Seventeenth Sunday after Pentecost, Year B
The Rev. George Arceneaux
St. Mark’s Episcopal Church | Milwaukee, Wisconsin
September 19, 2021

 

Our Gospel this morning is kicking us off with that most excellent of New Testament literary devices: contrast. We’ve heard about the contrast in the immortal omnipotent God being made mortal in Jesus of Nazareth, we’ve heard the parables like that of the mustard seed being the smallest of all seeds and it’s growing into the grandest of all shrubbery (I can’t help but think of the knights who say ni in that one), and now we hear of Jesus’ secret purpose, to bring to fulfillment God’s hope for humanity, to reconcile in the face of sin and death we God’s creation through Jesus’ suffering, death, and resurrection, and in the face of this profundity the disciples respond with the question, “hey Jesus… who’s your favorite?”

I can almost hear Christ’s facepalm in response to the high school popularity politics of his chosen disciples as our story proceeds with another poignant example of contrast used to teach us something. This is of course the contrasting image of these grown men being asked to sit around Jesus and to learn from a child. Now, I can imagine Joseph and Jesus’ momma Mary wondering what their 30-year-old desert wandering prophet son knows about working with kids. But I’d be lying if I didn’t get goosebumps anytime I read that bit of scripture: And Jesus took a little child and put it among himself and the disciples; and taking it in his arms, he said to them, “Whoever welcomes one such child in my name welcomes me, and whoever welcomes me welcomes not me but the one who sent me.”

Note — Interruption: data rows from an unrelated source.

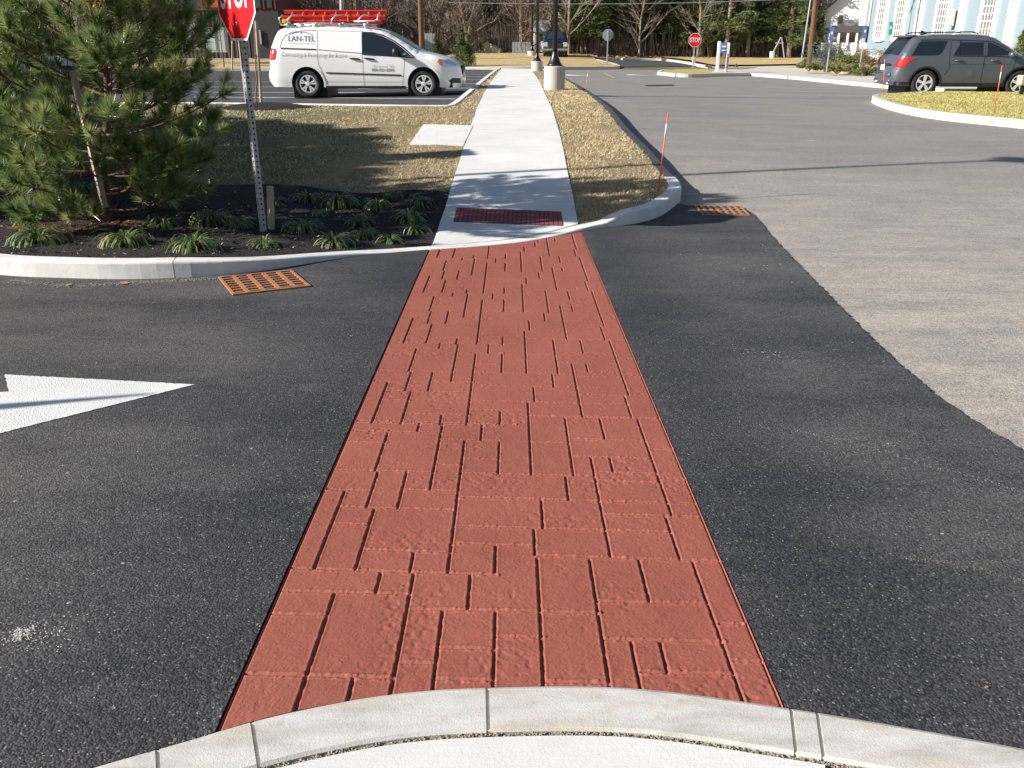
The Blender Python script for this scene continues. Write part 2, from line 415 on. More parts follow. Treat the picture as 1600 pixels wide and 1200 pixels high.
def offset_line(pts, d):
    """offset a plan line to its right by d"""
    P = np.array(pts); T = np.gradient(P, axis=0); T /= np.linalg.norm(T, axis=1)[:, None]+1e-9
    N = np.stack([T[:, 1], -T[:, 0]], 1)
    dd = d if np.ndim(d) == 0 else np.asarray(d)[:, None]
    return [tuple(p) for p in P+N*dd]
def kerb(name, back, width, H, top, joints=2.2, mat='kerb_stone', depth=.35, seed=1):
    """swept kerb stones; back edge line, street on its right-hand side"""
    L = resample(smooth_line(back, 6), .06 if isinstance(joints, list) else .12, False); P = np.array(L)
    if len(P) > 14:
        for _ in range(10): P[1:-1] = .5*P[1:-1]+.25*(P[:-2]+P[2:])
        L = [tuple(q) for q in P]
    Oo = np.array(offset_line(L, width)); rng = random.Random(seed)
    seg = np.concatenate([[0], np.cumsum(np.linalg.norm(np.diff(P, axis=0), axis=1))])
    mb = MB(); i = 0; n = len(L); bv = .018
    nxt = 0 if isinstance(joints, list) else joints*rng.uniform(.4, 1)
    start = 0
    stones = []
    while start < n-1:
        e = start+1
        while e < n-1 and (seg[e]-seg[start] < nxt if not isinstance(joints, list) else not any(min(P[e-1][0], P[e][0]) <= jx < max(P[e-1][0], P[e][0]) for jx in joints)): e += 1
        stones.append((start, e)); start = e; nxt = 0 if isinstance(joints, list) else joints*rng.uniform(.85, 1.15)
    for a, b in stones:
        vs = []; fs = []; m = b-a+1
        for k in range(a, b+1):
            p, q = P[k].copy(), Oo[k].copy()
            tdir = P[min(k+1, n-1)]-P[max(k-1, 0)]; tdir = tdir/(np.linalg.norm(tdir)+1e-9)
            if k == a: p = p+tdir*.005; q = q+tdir*.005
            if k == b: p = p-tdir*.005; q = q-tdir*.005
            zt = float(H((p[0]+q[0])/2, (p[1]+q[1])/2)) + (top((p[0]+q[0])/2, (p[1]+q[1])/2) if callable(top) else top)
            w_ = (q-p)/np.linalg.norm(q-p)
            r1 = q-w_*bv; p1 = p+w_*.008
            vs += [(p[0], p[1], zt-depth), (p[0], p[1], zt-.008), (p1[0], p1[1], zt), (r1[0], r1[1], zt), ((q-w_*.005)[0], (q-w_*.005)[1], zt-.006), (q[0], q[1], zt-bv), (q[0], q[1], zt-depth)]
        for k in range(m-1):
            for j in range(6): fs.append((k*7+j, k*7+j+1, (k+1)*7+j+1, (k+1)*7+j))
        fs.append(tuple(range(6, -1, -1))); fs.append(tuple((m-1)*7+j for j in range(7)))
        mb.add(vs, fs)
    o = mb.build(name, mat); tag(o, kind='structure')
    # mortar in the joints
    mj = MB()
    for a, b in stones[:-1]:
        p, q = P[b], Oo[b]; w_ = (q-p)/np.linalg.norm(q-p); tdir = np.array([-w_[1], w_[0]])
        zt = float(H((p[0]+q[0])/2, (p[1]+q[1])/2)) + (top((p[0]+q[0])/2, (p[1]+q[1])/2) if callable(top) else top) - .006
        c = [p+w_*.004-tdir*.005, q-w_*.008-tdir*.005, q-w_*.008+tdir*.005, p+w_*.004+tdir*.005]
        mj.add([(v[0], v[1], zt-.3) for v in c]+[(v[0], v[1], zt) for v in c], [(4, 5, 6, 7), (0, 1, 5, 4), (1, 2, 6, 5), (2, 3, 7, 6), (3, 0, 4, 7)])
    if mj.v: mj.build('kerb_joint', 'mortar', o)
    return [tuple(p) for p in P], [tuple(q) for q in Oo], o
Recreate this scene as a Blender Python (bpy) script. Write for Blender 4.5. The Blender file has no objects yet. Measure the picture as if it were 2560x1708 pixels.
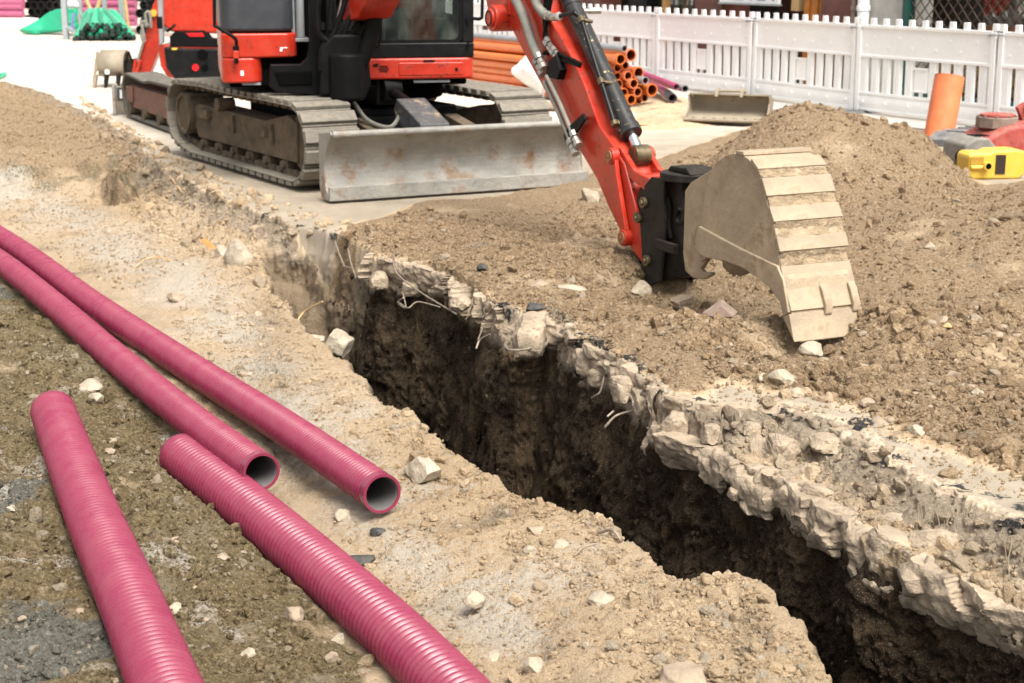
import bpy, bmesh, math, random
import numpy as np
from mathutils import Vector, Matrix
random.seed(7); RNG = np.random.default_rng(7)
SC = bpy.context.scene; COL = SC.collection
R = math.radians

# ------------------------------------------------------------------ camera, sky, sun
FPX, PITCH, CAMH = 4000.0, R(13.5), 1.8          # focal length in px of a 2560 wide picture
cd = bpy.data.cameras.new('camera'); cam = bpy.data.objects.new('camera', cd); COL.objects.link(cam)
cam.location = (0, 0, CAMH); cam.rotation_euler = (R(90) - PITCH, 0, 0)
cd.sensor_width = 36.0; cd.lens = 36.0 * FPX / 2560; cd.clip_start = 0.1; cd.clip_end = 2000
cd.dof.use_dof = True; cd.dof.focus_distance = 5.9; cd.dof.aperture_fstop = 6.0
SC.camera = cam
TOSUN = Vector((0.34, -0.62, 1.12)).normalized()
w = bpy.data.worlds.new("World"); SC.world = w; w.use_nodes = True
nt = w.node_tree; bg = nt.nodes['Background']; sky = nt.nodes.new('ShaderNodeTexSky')
sky.sky_type = 'NISHITA'; sky.sun_disc = False
sky.sun_elevation = math.asin(TOSUN.z); sky.sun_rotation = math.atan2(TOSUN.x, TOSUN.y)
sky.air_density = 1.0; sky.dust_density = 5.0; sky.ozone_density = 0.6
hs = nt.nodes.new('ShaderNodeHueSaturation'); hs.inputs['Saturation'].default_value = .10
nt.links.new(sky.outputs[0], hs.inputs['Color']); nt.links.new(hs.outputs[0], bg.inputs[0]); bg.inputs[1].default_value = 0.11
sd = bpy.data.lights.new('sun', 'SUN'); sd.energy = 2.3; sd.angle = R(34); sd.color = (1, .95, .87)
sun = bpy.data.objects.new('sun', sd); COL.objects.link(sun)
sun.rotation_euler = TOSUN.to_track_quat('Z', 'Y').to_euler(); sun.location = (5, -5, 12)
SC.view_settings.view_transform = 'Standard'; SC.view_settings.look = 'None'
SC.view_settings.exposure = 1.18; SC.view_settings.gamma = 1.0
SC.cycles.max_bounces = 6; SC.cycles.diffuse_bounces = 3; SC.cycles.use_denoising = True; SC.cycles.denoising_prefilter = 'ACCURATE'

# ------------------------------------------------------------------ picture -> place helpers
_cp, _sp = math.cos(PITCH), math.sin(PITCH)
def ray(px, py):
    a = (px - 1280) / FPX; b = (854 - py) / FPX
    return np.array([a, _cp + b * _sp, -_sp + b * _cp])
def gp(px, py, z=0.0):                            # point of the level z seen at a pixel of the photo
    d = ray(px, py); return np.array([0, 0, CAMH]) + (z - CAMH) / d[2] * d
def vp(px, py, o, n):                             # point of a vertical plane seen at a pixel
    d = ray(px, py); t = (o[0] * n[0] + o[1] * n[1]) / (d[0] * n[0] + d[1] * n[1])
    return np.array([0, 0, CAMH]) + t * d

# ------------------------------------------------------------------ noise (numpy)
_perm = np.random.default_rng(3).permutation(256); _perm = np.concatenate([_perm, _perm, _perm]).astype(np.int32)
_grad = np.random.default_rng(4).normal(size=(256, 3)); _grad /= np.linalg.norm(_grad, axis=1)[:, None]; _grad = _grad.astype(np.float32)
def perlin(x, y, z=None):
    x = np.asarray(x, np.float32); y = np.asarray(y, np.float32)
    xi = np.floor(x).astype(np.int32); yi = np.floor(y).astype(np.int32)
    fx = x - xi; fy = y - yi; xi &= 255; yi &= 255
    u = fx * fx * fx * (fx * (fx * 6 - 15) + 10); v = fy * fy * fy * (fy * (fy * 6 - 15) + 10)
    if z is None:
        def g(i, j):
            G = _grad[_perm[_perm[(xi + i)] + yi + j]]
            return G[..., 0] * (fx - i) + G[..., 1] * (fy - j)
        a = g(0, 0); b = g(1, 0); c = g(0, 1); d = g(1, 1)
        return 1.5 * ((a + u * (b - a)) + v * ((c + u * (d - c)) - (a + u * (b - a))))
    z = np.asarray(z, np.float32); zi = np.floor(z).astype(np.int32); fz = z - zi; zi &= 255
    t = fz * fz * fz * (fz * (fz * 6 - 15) + 10)
    def g(i, j, k):
        G = _grad[_perm[_perm[_perm[xi + i] + yi + j] + zi + k]]
        return G[..., 0] * (fx - i) + G[..., 1] * (fy - j) + G[..., 2] * (fz - k)
    def pl(k):
        a = g(0, 0, k); b = g(1, 0, k); c = g(0, 1, k); d = g(1, 1, k)
        e = a + u * (b - a); return e + v * (c + u * (d - c) - e)
    a = pl(0); return 1.5 * (a + t * (pl(1) - a))
def fbm(x, y, f, o, z=None, gain=.5, ridge=False):
    s = 0; amp = 1.0
    for i in range(o):
        n = perlin(x * f + 17.3 * i, y * f - 9.1 * i, None if z is None else z * f + 5.7 * i)
        if ridge: n = 1 - 2 * np.abs(n)
        s = s + amp * n; amp *= gain; f *= 2.03
    return s
def sst(a, b, x):
    t = np.clip((x - a) / (b - a), 0, 1); return t * t * (3 - 2 * t)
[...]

It’s as sobering an image as any, I think, imagining those disciples being reminded that this whole following Jesus thing never was nor ever will be about being the best or the greatest. Rather, following Christ has always been about something bigger and more important: that is, the joy of serving and loving others.

I think Jesus serves his disciples and us well by showing how important this child he brings into their midst is. At the very least for Jesus’ time, for adults children were not exactly considered the people who would help you get ahead in this world. As one commentary puts it, “children are the classic image of the powerless, those without claim, and without the capacity to reward or repay.” At least from an economic or societal perspective, children aren’t exactly the most powerful.

But Jesus is illustrating to his disciples and us, again through contrast, that our world’s notion of power is a little bit busted. Because let’s remember that in the face of the disciples’ petty arguments of who has the most power, who is the favorite, who is the greatest, is this child being served by Jesus. That is, if we take our faith seriously, before the disciples sits a child being served by God. The same God whose power was made manifest in the creation of the world, in Job’s imagery of wrestling the leviathan and the behemoth whose infinite power stretches from alpha to omega that is so fearfully and grandly realized in the images of Revelation, it is this power that is subservient to a kid. A child, nameless and small likely more interested in the 1st century equivalent of paw-patrol than in the god-man Jesus and his disciples, yet it is this toddler to whom Jesus promises his service, service which will ultimately lead him to death on a cross.

In this story, Jesus says that children, that is, those who are unable to return kindness or investment with money or power or fame, are infinitely valuable to God. Jesus shows that the disciples’ very question of who is the greatest is inconsequential, no rather it is a distraction from the truth that greatness does not come from societal gain but rather from the act of loving one another. Especially from loving those who are incapable of granting some false reward.

The directive of Jesus is to welcome the powerless; those incapable of giving a reward for good deeds and just works. Yet also, I think Jesus is subtly reminding us that we are each of us in our different ways as powerless as that child, and he reminds us of our need to welcome and serve one another.

Certainly, we adults are not kids, my bald head can testify to that. We are not like children because we each accumulate power over the course of our lives. We grow up, we learn, we earn money, we gain skills, we develop relationships and we gain experience. Such are the tools we gain with which to serve each other. Yet I am convinced that no matter what trivial power we gather, we are each of us blindly walking into the future; learning with the same dazzling ignorance and if we’re aware, potential wonderment as a child. We will each of us encounter hardship and loss, the first death of a parent or security in a job as we will each be surprised and delighted by good works, unexpected gifts or letters and by good and everyday friendship.

We are each of us as prone to pettiness as the disciples yet are also as fortunate as them to be supported by Christ, present in the service we offer one another.

So may we welcome children. May we welcome the powerless. May we welcome the young and the poor, the rich and the old, the tired and the happy and one another. May we know that we are each of us not unlike children, and may that awareness provoke us towards love. Amen.